原油高への対応を話し合う産油国と消費国の会合が開かれ、石油輸出国機構(OPEC)の最大生産国サウジが日量二十万バレルを追加増産し、来年末までに生産能力をさらに二百五十万バレル増やす用意があると表明した。
サウジは「高騰は投機によるものだ」と増産を拒んできたが、五月のアブドラ国王とブッシュ米大統領との会談を境に増産へと転じた。自国の安全保障を米国に委ねるサウジとしては、増産要求に応じざるを得なかったのだろう。
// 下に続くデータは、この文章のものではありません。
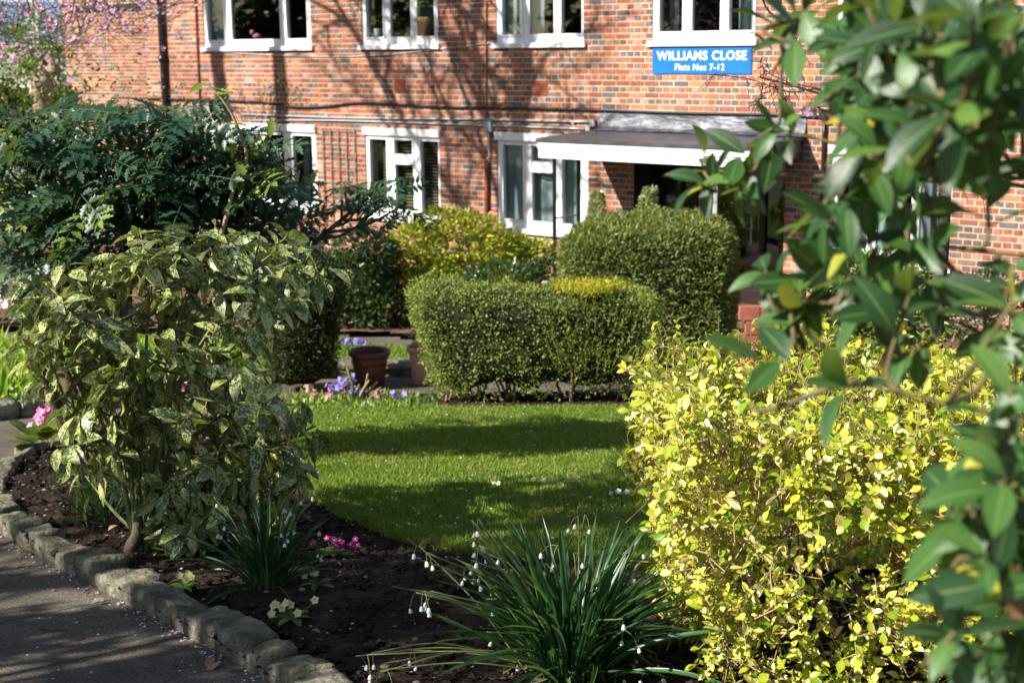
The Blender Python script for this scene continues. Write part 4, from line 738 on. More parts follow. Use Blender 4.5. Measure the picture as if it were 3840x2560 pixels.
shrub('dark_bush', 'dark shaded shrub behind the clipped hedge near the post', 15.6, [(1900, 1060, 160, 70, 0), (2060, 1040, 70, 70, 0), (1730, 1090, 120, 50, 0)], 2600, .07, M['darkleaf'], LF)
shrub('euonymus_shrub', 'glossy variegated shrub behind the golden hedge and brick planter', 10.5, [(3060, 1180, 130, 130, 0), (3220, 1100, 150, 150, .2), (3380, 1080, 130, 140, .3), (3150, 1020, 130, 80, .3), (3330, 1230, 140, 90, 0), (3000, 1300, 60, 70, -.1), (3480, 1180, 90, 120, .2)], 7000, .055, M['euonymus'], LF, nobj=300)
shrub('wall_shrub', 'small leafy shrub at the wall under the far right window', 14.0, [(3700, 1080, 120, 60, 0), (3600, 1180, 90, 90, 0), (3790, 1200, 80, 110, 0)], 1500, .06, M['darkleaf'], LF)
# rose climbing on the wall
t = thing('wall_climber', 'sparse rose climber with reddish leaves on the upper bricks', 'climber', tuple(wp(-5.0, .08, 1.0)))
n = 110; cs = np.array([wl(*p, .1) for p in ((990, 330), (1015, 345), (1000, 360), (1060, 320), (1085, 350), (880, 330), (815, 350), (800, 375), (840, 380), (1110, 340), (960, 365), (1045, 300))])
P = cs[rng.integers(0, len(cs), n)] + rng.normal(size=(n, 3)) * .07; scatter(t, 'clb', LF, P, rdir(n), rdir(n) + WN, .06, M['midleaf']); 
n = 40; P = cs[rng.integers(0, len(cs), n)] + rng.normal(size=(n, 3)) * .1; scatter(t, 'clb2', LF, P, rdir(n), rdir(n) + WN, .05, M['deadleaf'], sname='red_leaves')
mb = MB()
for c in cs: tube(mb, curve([wp(-5.2 + rng.normal() * .2, .05, 1.2), tuple((wp(-5.1, .1, 2) + c) / 2 + rng.normal(size=3) * .08), tuple(c)], 8), .006, 4)
part('stems', mb.mesh('stems'), M['dark_twig'], t)

# ------------------------------------------------------------------ pots, planter, bed flowers
def pot(label, px, py, Y, r, h, mat, band=True):
    c = gp(px, py); c = at(px, py, Y); c[2] = float(G(Y)) + .0; t = thing('plant_pot', label, 'plant pot', tuple(c))
    mb = MB(); lathe(mb, np.array([(0, .0), (.66, 0), (.7, .02), (.82, .55), (.83, .62), (.87, .64), (.88, .72), (.86, .74), (.9, .84), (1.0, .86), (1.04, .90), (1.03, .97), (.98, 1.0), (.9, .97), (.86, .86), (.8, .5), (0, .45)]) * np.array((r, h)), c, 40); part('body', mb.mesh('body', smooth=True), mat, t); return t, c
pt, pc = pot('empty terracotta coloured pot with wide rim on the path', 1388, 1440, 12.95, .19, .33, M['terracotta'])
p2, c2 = pot('pale terracotta pot with pink flowers at the hedge end', 1590, 1425, 13.0, .15, .36, M['palepot'])
n = 40; scatter(p2, 'pp', LF, c2 + np.array((0, 0, .4)) + rng.normal(size=(n, 3)) * .08, rdir(n) + (0, 0, .6), rdir(n), .07, M['midleaf']); n = 16; scatter(p2, 'ppf', LF, c2 + np.array((-.1, 0, .42)) + rng.normal(size=(n, 3)) * .06, rdir(n), rdir(n), .05, M['p_pink'], sname='flowers')
bk = thing('orange_block', 'orange block lying on grass behind the pot', 'brick', tuple(at(1385, 1315, 14.2))); cbk = at(1385, 1312, 14.2); cbk[2] = float(G(14.2)) + .08; mb = MB(); V = corners(lambda a, b, c: (a, b, c), -.13, .12, -.06, .06, 0, .07); V[:, 2] += V[:, 0] * -.12; mb.add(V + cbk, BOXF); part('block', mb.mesh('block'), M['terra2'], bk)  # small tilted orange block set behind the pot
# brick planter right of the yew
pl = thing('brick_planter', 'low red brick planter with sloping coping behind the golden hedge', 'planter', tuple(at(2870, 1340, 12.6)))
pa = at(2790, 1340, 12.6); pz = float(G(12.6)); rb = pmat('planter_brick', [(.3, (.22, .07, .05)), (.7, (.36, .13, .09))], 9, .8, .2, 60)
zz = at(2850, 1250, 12.6)[2]; zt2 = at(2880, 1140, 13.2)[2]
for k in range(5):
    for j in range(2): mb = MB(); box(mb, pa[0] + .02 + j * .19 + (k % 2) * .06, pa[0] + .2 + j * .19 + (k % 2) * .06, 13.0, 13.1, pz + k * .135, pz + k * .135 + .125); part('brick', mb.mesh('brick'), rb, pl)
mb = MB(); mb.add(corners(lambda a, b, c: (a, b, c + (b - 12.4) * .12), pa[0] - .08, pa[0] + .3, 12.4, 12.99, zz - .42, zz - .36), BOXF); part('coping', mb.mesh('coping'), M['terra2'], pl)
mb = MB(); box(mb, pa[0] - .02, pa[0] + .05, 12.45, 12.52, pz, zz - .43); part('leg', mb.mesh('leg'), M['terra2'], pl)
def flowers(t, P, size, mat, nm='flowers', k=5):            # many small rosette flowers, joined
    PP = []; DD = []; NN = []
    for p in P:
        ax = unit(rng.normal(size=3) * .5 + (0, -.55, .6)); a = unit(np.cross(ax, (1, .2, .1))); b = np.cross(ax, a)
        for j in range(k): th = j * 6.283 / k + rng.random() * .3; PP.append(p); DD.append(unit(math.cos(th) * a + math.sin(th) * b + .25 * ax)); NN.append(ax)
    scatter(t, 'fl' + mat + str(k), [leafT(.75, 3, .1, .1, .62)], PP, np.array(DD), np.array(NN), size, M[mat], sname=nm)
n = 26; flowers(pl, np.array([at(2870 + rng.normal() * 35, 1315 + rng.normal() * 10, 12.2) for _ in range(n)]), .028, 'p_pink'); PP = np.array([at(2860 + rng.normal() * 40, 1350, 12.2) for _ in range(36)]); scatter(pl, 'pls', [leafT(.12, 3)], PP, rdir(60) * .3 + (0, 0, 1), rdir(60), .12, M['midleaf'], sname='leaves')

STRAP = [leafT(.042, 8, .5, d, .55, tip=.5) for d in (.15, .35, .6, .9)]
def clump(name, label, cat, c, n, Lm, spread, mat, T=STRAP, wid=1., zb=.06, obj=0, group=None, r0=.06, lean=(0, 0)):
    c = np.array((c[0], c[1], float(G(c[1])) + zb)); t = thing(name, label, cat, tuple(c), group); a = rng.random(n) * 6.283; tl_ = np.abs(rng.normal(size=n)) * spread; D = np.column_stack([np.cos(a) * np.sin(tl_) + lean[0], np.sin(a) * np.sin(tl_) + lean[1], np.cos(tl_)])
    P = c + np.column_stack([np.cos(a), np.sin(a), a * 0]) * (rng.random((n, 1)) ** .6 * r0); Nn = np.column_stack([-np.cos(a), -np.sin(a), np.full(n, .9)]) + rng.normal(size=(n, 3)) * .35
    scatter(t, name + cat + ('w' if T is STRAP else 'v'), T, P, D, Nn, Lm * (.55 + .6 * rng.random(n)), mat, obj); return t
# spring snowflakes
def bellT():
    V = []; F = []; U = []; k = 0
    for j in range(6):
        th = j * math.pi / 3
        for r, z, wd in ((.12, 0, .16), (.42, -.22, .42), (.55, -.62, .52), (.62, -.9, .34), (.6, -1.05, .05)):
            for s in (-1, 0, 1): a = th + s * wd / max(r, .3) * .75; q = r * (1 + (0 if s else .06)); V.append((q * math.cos(a), q * math.sin(a), z)); U.append((.5 + .5 * s, -z))
        for i in range(4): b = k + i * 3; F += [(b, b + 1, b + 4, b + 3), (b + 1, b + 2, b + 5, b + 4)]
        k += 15
    return np.array(V), np.array(F), np.array(U)
def bellmat():
    m = leafmat('snowflake_petal', [(0, (.74, .76, .78)), (1, (.82, .83, .82))], .3, .5, spec=.3, tcol=(.8, .85, .75)); n = m.node_tree; b = n.nodes['Principled BSDF']; src = b.inputs['Base Color'].links[0].from_socket
    uv = N(n, 'ShaderNodeUVMap'); sp_ = N(n, 'ShaderNodeSeparateXYZ'); n.links.new(uv.outputs[0], sp_.inputs[0]); r = ramp(n, [(.84, (0, 0, 0)), (.93, (1, 1, 1))]); n.links.new(sp_.outputs[1], r.inputs[0]); x = N(n, 'ShaderNodeMix', data_type='RGBA'); n.links.new(r.outputs[0], x.inputs['Factor']); n.links.new(src, x.inputs['A']); x.inputs['B'].default_value = (.25, .45, .1, 1); n.links.new(x.outputs['Result'], b.inputs['Base Color']); return m
M['bell'] = bellmat(); BELL = npmesh('snowflake_bell', *bellT()[:2], uv=bellT()[2], smooth=True)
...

米国ドルはサブプライムローン問題を機に信認が低下した。ドル安を嫌ったヘッジファンドが投資先をニューヨークの原油先物市場に切り替え、価格をつり上げて自動車メーカーなどを減産に追い込んでいる。インフレの予防には利上げも選択肢だが景気を一段と低迷させかねない。手詰まりの米国としてはサウジへの増産圧力が数少ない有効策と映ったようだ。
OPECの増産余力はサウジに集中し加盟十三カ国が足並みをそろえての増産は期待薄だ。ベネズエラやイランなど反米を掲げる国は少なくない。サウジの増産も小出しの感が否めず、そこを市場に見透かされたのだろう、原油価格は上昇基調を保ったままだ。
米国は巨額の外国資金を呼び込んで金融収益を稼ぎ出す経済構造を築き上げた。それを自ら否定することはできない。大阪で開かれた主要国財務相会合では、投機が原油高の元凶とする欧州各国に対し、米国は中国などの需要増が原因だと反論し、譲らなかった。
原油高は欧州の消費者物価を通貨統合以来の最高水準に押し上げ、ベトナムなどの新興国では二ケタ台の物価上昇が国民に打撃を与えている。日本のガソリンは一リットル=一七〇円台に値上がりした。
市場は自由であるべきだが、自国利益優先は世界経済を揺るがす。ドル安と連動する原油高をいかにして抑えるか。七月の北海道洞爺湖サミットで取引監視の在り方など有効な手立てを議論してもらいたい。
ガソリン急騰をきっかけに、土、日曜に高速道路を走る車はめっきり減った。省エネの価格抑制効果は大きく、過去の石油危機で実証済みだ。この教訓を地道に生かすことも忘れてはならない。